„Nur Kinder und Tiere können das Atelier durchqueren, ohne dabei etwas zu zerstören“, sagte Pablo Picasso (1881–1973), der seinen Freunden als Mensch mit einer großen Achtung vor allen Kreaturen galt. Der Künstler liebte Tiere über alles: Schon im Elternhaus in Málaga wurden Tauben gehalten, die sein Vater malte und den Sohn lehrte, es ihm gleichzutun.
Der junge Pablo Ruiz y Picasso, so heißt es, nahm Tauben mit in die Schule, und als hochberühmter Künstler teilte er sein Atelier mit Hunden und Vögeln; Besucher und Familienmitglieder berichteten von der Ziege Esmeralda, die sich frei in seinem Anwesen bewegen durfte. Legendär sind die Geschichten um seinen Kurzhaardackel Lump, der mit dem Fotografen-Freund Douglas Duncan ins Haus gekommen war und dem er unter anderem einen Hasen aus Papier gestaltete. Picassos Gefährtin Jacqueline Roque merkte dazu an: „Lumpito dürfte das einzige Lebewesen sein, das einen echten Picasso verspeist hat.“ Der Künstler verewigte seinen Hund mehrfach in seinen Skizzen und Gemälden, wie er überhaupt Tiere zu einem seiner bevorzugten Sujets erhob. Mit seinem Plakatmotiv zum „Weltkongress der Kämpfer für den Frieden“ 1949 war er es, der als genialer Zeichner die erste Friedenstaube schuf (und zu vielen weiteren Friedenskongressen eine neue). Weltweite Berühmtheit erfuhren auch seine Tier-Zeichnungen, die – Chiffren gleich – mit einer einzigen, ununterbrochenen Linie das Wesen von Vierbeinern und Vögeln schildern. Ein immer wiederkehrendes Motiv waren Eulen und Käuzchen, die zu seinen Lieblingstieren zählten.
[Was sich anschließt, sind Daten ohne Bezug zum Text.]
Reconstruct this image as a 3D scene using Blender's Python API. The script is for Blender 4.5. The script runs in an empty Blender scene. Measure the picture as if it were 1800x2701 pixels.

Er malte sie, zeichnete sie und formte sie in Ton, sie tauchen in seinem Werk auf als Unglücksboten oder Attribut der Pallas Athene, und es ist überliefert, dass er eine verletzte Eule gesundpflegte und in Château Grimaldi in Antibes eine Eule als Haustier hielt.
„In der Kunst kommt die Praxis immer vor der Theorie.“ Pablo Picasso
In diesen Zusammenhängen mag das berühmte Foto entstanden sein, das Michel Sima um 1946 aufnahm und das Picasso mit einer jungen Eule auf der Hand zeigt. Es inspirierte zu einem Teil der hier gezeigten Picasso-Porträts, die in Dripping-Technik auf einer auf Keilrahmen aufgespannten Leinwand ausgeführt wurden.
Hier wurde direkt auf der Leinwand gearbeitet, die aber natürlich auch farbig vorgrundiert werden kann. Dazu kamen Acrylfarben zur Anwendung, die in verschiedenen Texturen und Viskositätsgraden erhältlich sind und direkt auf den Malgrund gespritzt bzw. getropft wurden. Für die hochpigmentierten, pastosen Acrylfarben, die in Soft-Packs angeboten werden, sind Zeichen- und Malaufsätze erhältlich, mit denen direkt auf den Malgrund gezeichnet und gedrippt werden kann. Signatur-Aufsätze für Acrylfarbe in Flaschen – einem Fineliner vergleichbar– sind ideal für feinere Linien und Ornamente. Wichtig ist aufgrund der Fließfähigkeit der gedrippten Farben, dass der Malgrund natürlich liegend oder zumindest leicht schräggestellt bearbeitet werden sollte.
Von der Zielsetzung her arbeitet man mit den teils sehr feinen Aufsätzen wie mit einem Stift, einem Pinsel oder einer Tube, und die Handhabung erfordert einen gewissen Krafteinsatz und gleichzeitig ein hohes Maß an Konzentration, um die Farbe gleichmäßig oder mit ausdrucksstarkem Duktus aufzubringen. Für malerische Partien können etwas größere Aufsätze gewählt werden, die die Fläche auch entsprechend strukturieren. Insgesamt ist der Farbauftrag beim Dripping strukturierter als mit einem Pinsel, da die Fläche naturgemäß nicht flächig „ausgemalt“, sondern vielmehr mit vielen Linien und Punkten bedeckt wird. Besondere Effekte in der Fläche zeigen sich, wenn einzelne Partien zunächst gedrippt und die Farbe dann – vor dem endgültigen Antrocknen – mit einem sehr borstigen, trockenen Pinsel verzogen wird.